E isso é que faz essa história ser assim tão mais realista do que tantos outros romances, onde o temor de se entregar é quase nulo, como se isso, na vida como ela é, nem existisse (quando existe em altas quantidades e intensidades!...) Nossa vida é mais dura do que nos querem fazer crer as bobagenszinhas protagonizadas pela Meg Ryan - e nosso temor do amor às vezes tão grande quanto a nossa vontade de se entregar a ele. Gosto de ver isso retratado no filme. Gosto de olhar para uma personagem como a Frankie e me reconhecer nela, me identificar com ela, mesmo ela sendo mulher. E gosto também de reconhecer nela um tipo de atitude que eu já vi igualzinho em meninas que eu conheci e de quem gostei: aquela resistência, aquele temor, aquela tentativa reiterada de manter distância, aquela imensa fobia da intimidade, aquela obsessão em se proteger, se esconder e se guardar... "Frankie & Johnny" é bem isso: a descrição detalhada de como um cara solitário, mas que é também bastante corajoso para se lançar na sedução, tenta ganhar para si uma "garota difícil" - pra lá de difícil...

Gosto também do modo como o Johnny demonstra sua insistência e sua persistência, não por ser um “tarado” que quer ganhar a menina a qualquer preço, mas muito mais por uma estranha espécie de generosidade, como se ele estivesse engajado na tarefa de salvar a mocinha da solidão e do fechamento dela, salvando-se assim, ele mesmo, da sua própria solidão... Porque certamente Frankie iria seguir sua vidinha de garçonete, segura e sem emoções (with no alarms and no surprises...), trabalhando com tédio o dia todo, só para à noite assistir seus VHS e ficar brincando com suas estátuas de elefante.
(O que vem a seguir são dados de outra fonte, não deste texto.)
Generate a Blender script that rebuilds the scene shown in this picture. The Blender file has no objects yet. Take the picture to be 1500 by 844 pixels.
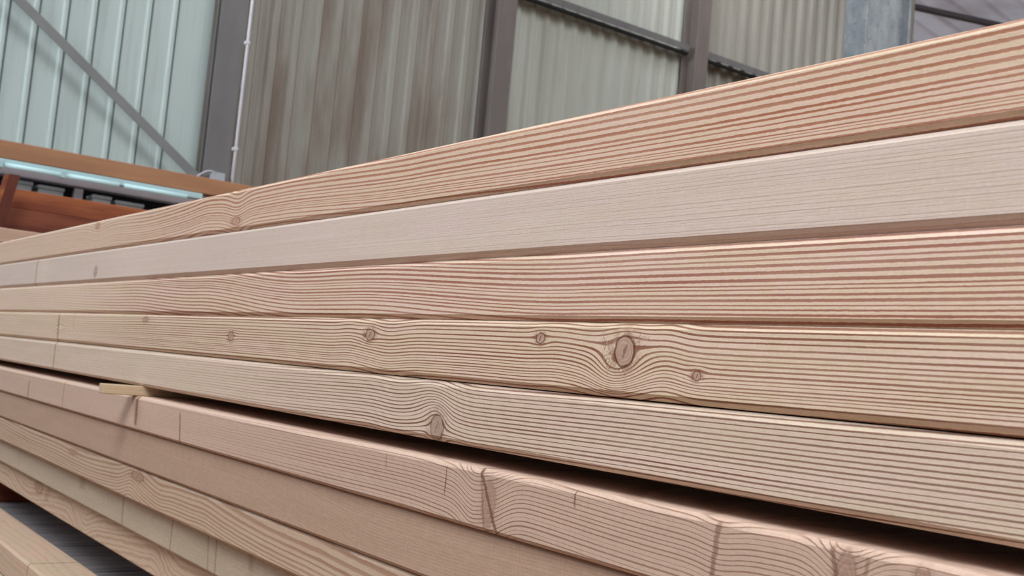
import bpy, math, random
from mathutils import Matrix, Vector, noise

C = bpy.context.scene.collection
R = random.Random(7)

# ------------------------------------------------------------------ camera
cam_d = bpy.data.cameras.new('camera')
cam_d.sensor_width = 36.0
cam_d.lens = 38.4
cam_d.clip_start = 0.02
cam_d.clip_end = 200
cam_d.dof.use_dof = True
cam_d.dof.focus_distance = 0.98
cam_d.dof.aperture_fstop = 17
cam = bpy.data.objects.new('camera', cam_d)
C.objects.link(cam)
RX = Vector((0.80119307, -0.59167768, 0.08948288))
UY = Vector((-0.12084813, -0.01352742, 0.99257883))
BZ = Vector((-0.58607627, -0.80606112, -0.08234122))
m = Matrix.Identity(4)
for i in range(3):
    m[i][0], m[i][1], m[i][2] = RX[i], UY[i], BZ[i]
cam.matrix_world = m
bpy.context.scene.camera = cam

# ------------------------------------------------------------------ light
world = bpy.data.worlds.new('hall_daylight')
bpy.context.scene.world = world
world.use_nodes = True
wn = world.node_tree
wn.nodes.clear()
w_out = wn.nodes.new('ShaderNodeOutputWorld')
w_bg = wn.nodes.new('ShaderNodeBackground')
w_tc = wn.nodes.new('ShaderNodeTexCoord')
w_sep = wn.nodes.new('ShaderNodeSeparateXYZ')
w_ramp = wn.nodes.new('ShaderNodeValToRGB')
w_map = wn.nodes.new('ShaderNodeMapRange')
w_map.inputs[1].default_value = -1
w_map.inputs[2].default_value = 1
wn.links.new(w_tc.outputs['Generated'], w_sep.inputs[0])
wn.links.new(w_sep.outputs[2], w_map.inputs[0])
wn.links.new(w_map.outputs[0], w_ramp.inputs[0])
wn.links.new(w_ramp.outputs[0], w_bg.inputs[0])
wn.links.new(w_bg.outputs[0], w_out.inputs[0])
els = w_ramp.color_ramp.elements
els[0].position = 0.0
els[0].color = (0.42, 0.27, 0.15, 1)
els[1].position = 1.0
els[1].color = (1.0, 1.0, 1.0, 1)
for p, c in ((0.47, (0.42, 0.28, 0.17)), (0.54, (0.36, 0.36, 0.40)), (0.64, (0.64, 0.69, 0.78)), (0.80, (1.02, 1.09, 1.20))):
    e = els.new(p)
    e.color = (*c, 1)
w_bg.inputs[1].default_value = 0.42


def area(name, loc, target, size, power, color, size_y=None):
    l = bpy.data.lights.new(name, 'AREA')
    l.energy = power
    l.color = color
    l.size = size
    if size_y:
        l.shape = 'RECTANGLE'
        l.size_y = size_y
    o = bpy.data.objects.new(name, l)
    o.location = loc
    o.rotation_euler = (Vector(target) - Vector(loc)).to_track_quat('-Z', 'Y').to_euler()
    C.objects.link(o)
    return o


area('skylight', (-1.9, -1.5, 4.0), (0.6, 0.4, 0.0), 2.2, 266, (0.97, 0.978, 0.93), 2.4)
area('cool_fill', (-2.6, 5.2, 3.4), (0.6, 2.6, 0.0), 2.0, 22, (0.80, 0.92, 1.0), 2.0)  # added cool fill without a visible source, for the stack's left end
area('side_window', (-4.5, 5.5, 4.5), (2.0, 9.0, 2.0), 3.0, 190, (0.84, 0.96, 1.0), 3.0)
rib_fill = area('left_rib_fill', (-9.0, 7.8, 4.6), (9.5, 9.1, 3.6), 2.6, 70, (0.96, 0.99, 1.0), 2.0)  # invented raking light for the wall ribs, narrowed to miss the stack
rib_fill.data.spread = math.radians(45)
high = area('right_rib_fill', (6.0, 6.2, 7.0), (11.2, 9.1, 4.6), 1.6, 30, (1.0, 1.0, 0.98), 1.6)  # added out-of-view light for the ribs of the right bay
high.data.spread = math.radians(70)
area('wall_fill', (5.5, -1.5, 7.6), (6.5, 9.0, 2.6), 6.0, 560, (1.0, 0.99, 0.97), 4.0)  # added broad fill to brighten the back wall

vs = bpy.context.scene.view_settings
vs.view_transform = 'Standard'
vs.look = 'None'
vs.exposure = 0.0
vs.gamma = 1.0
vs.use_curve_mapping = False


# ------------------------------------------------------------------ node helper
class NT:
    def __init__(self, name):
        self.m = bpy.data.materials.new(name)
        self.m.use_nodes = True
        self.t = self.m.node_tree
        self.t.nodes.clear()
        self.out = self.t.nodes.new('ShaderNodeOutputMaterial')
        self.b = self.t.nodes.new('ShaderNodeBsdfPrincipled')
        self.t.links.new(self.b.outputs[0], self.out.inputs[0])
        self.b.inputs['Specular IOR Level'].default_value = 0.25

    def n(self, typ, **kw):
        nd = self.t.nodes.new(typ)
        for k, v in kw.items():
            setattr(nd, k, v)
        return nd

    def put(self, sock, v):
        if isinstance(v, bpy.types.NodeSocket):
            self.t.links.new(v, sock)
        elif isinstance(v, (tuple, list)):
            sock.default_value = (*v, 1) if len(v) == 3 and len(sock.default_value) == 4 else v
        else:
            sock.default_value = v

    def math(self, op, a, b=0.0, c=None, clamp=False):
        nd = self.n('ShaderNodeMath', operation=op, use_clamp=clamp)
        self.put(nd.inputs[0], a)
        self.put(nd.inputs[1], b)
        if c is not None:
            self.put(nd.inputs[2], c)
        return nd.outputs[0]

    def step(self, v, a, b, lo=0.0, hi=1.0):
        nd = self.n('ShaderNodeMapRange', interpolation_type='SMOOTHSTEP')
        self.put(nd.inputs[0], v)
        nd.inputs[1].default_value, nd.inputs[2].default_value = a, b
        nd.inputs[3].default_value, nd.inputs[4].default_value = lo, hi
        return nd.outputs[0]

    def lin(self, v, a, b, lo, hi):
        nd = self.n('ShaderNodeMapRange')
        self.put(nd.inputs[0], v)
        nd.inputs[1].default_value, nd.inputs[2].default_value = a, b
        nd.inputs[3].default_value, nd.inputs[4].default_value = lo, hi
        return nd.outputs[0]

    def mix(self, f, a, b, mode='MIX'):
        nd = self.n('ShaderNodeMix', data_type='RGBA', blend_type=mode)
        self.put(nd.inputs[0], f)
        self.put(nd.inputs[6], a)
        self.put(nd.inputs[7], b)
        return nd.outputs[2]

    def vscale(self, v, s):
        nd = self.n('ShaderNodeVectorMath', operation='MULTIPLY')
        self.put(nd.inputs[0], v)
        nd.inputs[1].default_value = s
        return nd.outputs[0]

    def noise(self, v, scale=1.0, detail=2.0, rough=0.5):
        nd = self.n('ShaderNodeTexNoise')
        self.put(nd.inputs['Vector'], v)
        nd.inputs['Scale'].default_value = scale
        nd.inputs['Detail'].default_value = detail
        nd.inputs['Roughness'].default_value = rough
        return nd.outputs[0]

    def ramp(self, v, stops):
        nd = self.n('ShaderNodeValToRGB')
        self.put(nd.inputs[0], v)
        e = nd.color_ramp.elements
        e[0].position, e[0].color = stops[0][0], (*stops[0][1], 1)
        e[1].position, e[1].color = stops[-1][0], (*stops[-1][1], 1)
        for p, c in stops[1:-1]:
            x = e.new(p)
            x.color = (*c, 1)
        return nd.outputs[0]


def lin(r, g, b):
    def f(c):
        c /= 255.0
        return c / 12.92 if c <= 0.04045 else ((c + 0.055) / 1.055) ** 2.4
    return (f(r), f(g), f(b))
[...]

Iria seguir profundamente infeliz, claro, como sempre são infelizes aqueles que se protegem contra o amor, mas pelo menos suportando sua vidinha insossa sem sofrer demais.... Seguiria assim até deus sabe quando se Johnny não viesse sacudir sua vida. Gosto dessa idéia de um amor que chega como um espécie de terremoto, parecendo que vai fazer mal, mas intencionando fazer apenas o bem...
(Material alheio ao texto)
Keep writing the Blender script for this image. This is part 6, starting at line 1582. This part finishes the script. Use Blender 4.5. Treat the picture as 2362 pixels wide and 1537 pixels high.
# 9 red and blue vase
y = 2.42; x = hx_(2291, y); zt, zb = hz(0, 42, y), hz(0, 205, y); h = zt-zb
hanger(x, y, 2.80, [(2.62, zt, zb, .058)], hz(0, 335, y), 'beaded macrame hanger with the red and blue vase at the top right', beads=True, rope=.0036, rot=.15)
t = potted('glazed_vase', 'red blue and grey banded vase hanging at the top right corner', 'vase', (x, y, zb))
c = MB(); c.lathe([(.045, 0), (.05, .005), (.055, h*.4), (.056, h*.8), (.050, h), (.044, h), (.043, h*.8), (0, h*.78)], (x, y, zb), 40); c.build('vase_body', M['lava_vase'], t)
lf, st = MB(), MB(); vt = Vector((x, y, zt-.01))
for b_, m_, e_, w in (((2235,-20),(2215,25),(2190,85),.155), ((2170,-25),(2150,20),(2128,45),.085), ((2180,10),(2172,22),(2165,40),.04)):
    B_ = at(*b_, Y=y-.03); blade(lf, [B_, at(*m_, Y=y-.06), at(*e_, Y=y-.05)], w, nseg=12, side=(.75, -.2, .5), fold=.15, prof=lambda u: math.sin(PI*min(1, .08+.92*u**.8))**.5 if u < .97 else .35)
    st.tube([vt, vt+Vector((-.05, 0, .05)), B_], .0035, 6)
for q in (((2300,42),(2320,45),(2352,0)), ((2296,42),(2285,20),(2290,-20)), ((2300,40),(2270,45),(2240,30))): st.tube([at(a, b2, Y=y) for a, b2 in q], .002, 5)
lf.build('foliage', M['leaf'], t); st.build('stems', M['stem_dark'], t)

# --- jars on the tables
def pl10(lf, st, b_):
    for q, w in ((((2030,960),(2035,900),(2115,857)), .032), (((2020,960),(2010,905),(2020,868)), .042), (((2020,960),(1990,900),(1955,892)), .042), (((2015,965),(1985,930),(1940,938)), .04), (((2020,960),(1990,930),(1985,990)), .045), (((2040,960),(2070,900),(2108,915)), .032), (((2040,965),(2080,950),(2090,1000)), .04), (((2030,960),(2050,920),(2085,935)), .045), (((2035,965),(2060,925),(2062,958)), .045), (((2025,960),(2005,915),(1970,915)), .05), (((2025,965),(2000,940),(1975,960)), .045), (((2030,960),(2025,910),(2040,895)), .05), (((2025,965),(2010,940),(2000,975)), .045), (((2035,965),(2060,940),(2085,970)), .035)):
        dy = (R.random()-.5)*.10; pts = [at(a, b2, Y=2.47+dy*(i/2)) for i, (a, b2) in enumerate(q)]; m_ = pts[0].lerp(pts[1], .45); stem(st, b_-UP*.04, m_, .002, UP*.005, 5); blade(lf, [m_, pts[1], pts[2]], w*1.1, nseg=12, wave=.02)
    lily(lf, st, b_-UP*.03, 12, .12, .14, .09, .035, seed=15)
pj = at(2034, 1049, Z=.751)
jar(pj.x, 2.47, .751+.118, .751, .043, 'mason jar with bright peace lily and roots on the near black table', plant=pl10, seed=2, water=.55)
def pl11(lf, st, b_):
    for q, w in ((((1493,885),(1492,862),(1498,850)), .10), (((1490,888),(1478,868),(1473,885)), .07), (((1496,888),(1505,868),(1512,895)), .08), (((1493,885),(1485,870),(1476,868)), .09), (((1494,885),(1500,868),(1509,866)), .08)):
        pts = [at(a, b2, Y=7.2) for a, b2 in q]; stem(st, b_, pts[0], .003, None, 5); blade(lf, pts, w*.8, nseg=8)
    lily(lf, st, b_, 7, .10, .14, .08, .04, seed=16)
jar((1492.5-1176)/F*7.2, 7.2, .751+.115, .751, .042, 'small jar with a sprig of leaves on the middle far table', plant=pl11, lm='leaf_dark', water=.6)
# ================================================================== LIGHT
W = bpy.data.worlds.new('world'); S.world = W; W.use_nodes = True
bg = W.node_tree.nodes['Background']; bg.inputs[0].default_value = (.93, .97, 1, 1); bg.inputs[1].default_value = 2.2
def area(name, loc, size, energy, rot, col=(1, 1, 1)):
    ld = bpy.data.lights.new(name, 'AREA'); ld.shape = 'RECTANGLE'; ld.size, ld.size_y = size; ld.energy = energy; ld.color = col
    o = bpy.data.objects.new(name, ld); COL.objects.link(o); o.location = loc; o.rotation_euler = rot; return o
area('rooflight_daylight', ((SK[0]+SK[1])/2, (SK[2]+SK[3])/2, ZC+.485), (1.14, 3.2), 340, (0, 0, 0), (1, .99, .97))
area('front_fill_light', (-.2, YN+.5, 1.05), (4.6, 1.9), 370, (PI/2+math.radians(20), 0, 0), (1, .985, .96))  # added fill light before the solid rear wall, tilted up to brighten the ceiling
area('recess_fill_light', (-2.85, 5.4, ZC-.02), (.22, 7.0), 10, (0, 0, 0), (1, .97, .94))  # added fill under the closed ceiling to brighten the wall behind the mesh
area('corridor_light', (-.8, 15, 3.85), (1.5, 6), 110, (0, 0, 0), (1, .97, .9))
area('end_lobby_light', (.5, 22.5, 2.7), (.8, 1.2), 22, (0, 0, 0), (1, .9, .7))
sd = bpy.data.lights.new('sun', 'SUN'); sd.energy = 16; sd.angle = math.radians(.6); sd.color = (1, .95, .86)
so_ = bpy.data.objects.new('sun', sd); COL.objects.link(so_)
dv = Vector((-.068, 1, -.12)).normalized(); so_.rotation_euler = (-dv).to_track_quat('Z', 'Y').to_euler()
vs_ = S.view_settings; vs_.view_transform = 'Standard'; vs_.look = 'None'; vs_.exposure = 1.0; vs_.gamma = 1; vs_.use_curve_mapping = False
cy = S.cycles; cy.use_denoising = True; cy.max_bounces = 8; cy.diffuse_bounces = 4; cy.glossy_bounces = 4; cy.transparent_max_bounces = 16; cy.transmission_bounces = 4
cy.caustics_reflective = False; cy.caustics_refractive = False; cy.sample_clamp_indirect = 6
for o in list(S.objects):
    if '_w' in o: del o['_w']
É bem aos poucos, e com muito esforço, que Johnny, na maior insistência, vai tentando ir penetrando pelas brechas na parede de Frankie, vai mostrando sua verdadeira face, vai conseguindo conquistá-la. Trabalho difícil, já que frequentemente ela levanta suas defesas. "All of a sudden, the armour's up?", pergunta ele numa hora em que ela levanta as barreiras, de repente, quando o clima de intimidade e de carinho começava a se estabelecer. E se desculpa com ela por estar “forçando a barra” numa fala genial: “I'm so scared you're gonna retreat back to that place you're so comfortable with, that place where no one can find you... That's why I'm coming on so strong, can't you see?”
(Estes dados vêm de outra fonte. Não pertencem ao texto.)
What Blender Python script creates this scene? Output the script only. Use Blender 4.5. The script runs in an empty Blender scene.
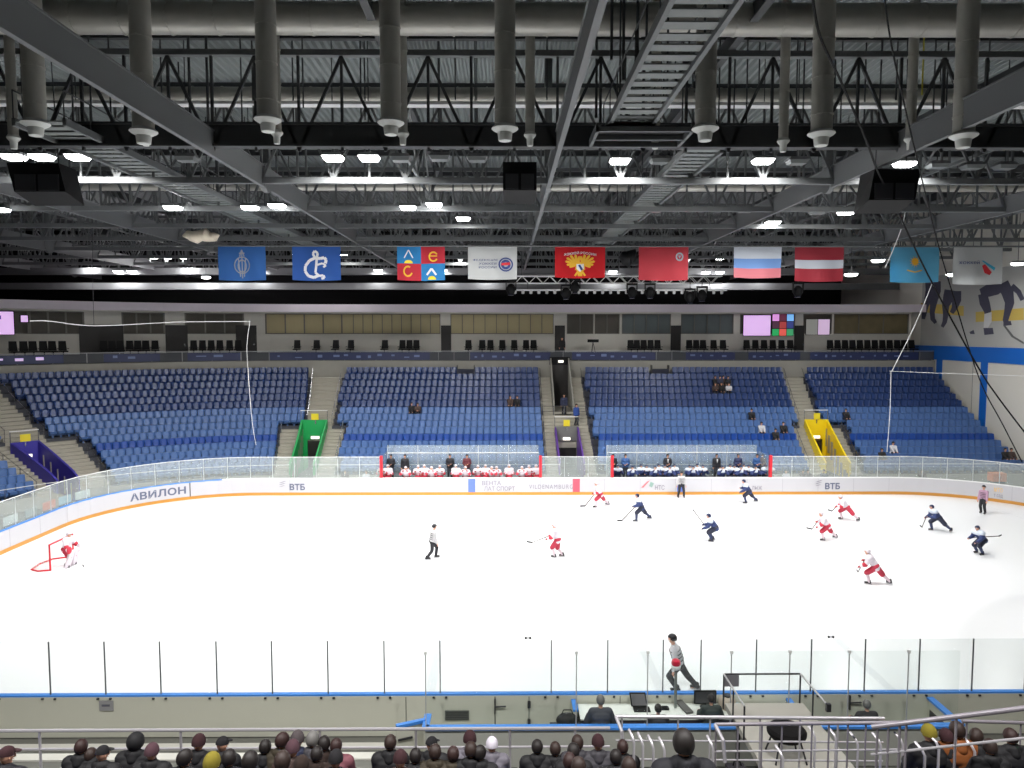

Mas a minha cena predileta é aquela em que os dois estão na cama discutindo sobre o suicídio e ela pergunta: “What do you wanna kill yourself about sometimes?” É nesse momento que as máscaras de Johnny finalmente caem e ele confessa a enormidade de sua solidão... “I wanna kill myself when I think that I'm the only person in the world, and that part of me that feels that way is trapped inside this body that only bumps into other bodies, without ever connecting to the only-other-person-in-the-world trapped inside of them. We have to connect. We just have to.” Naquele momento, é como se os dois finalmente concordassem inteiramente sobre algo, como se a conexão finalmente se estabelecesse sem ruídos – apesar dos trancos e barrancos do relacionamento, dos medos e das barreiras, ambos reconhecem o horror da solidão e a necessidade vital da conexão...

Conheço poucos filmes de amor mais verdadeiros e sóbrios do que esse. E poucos mais bonitos.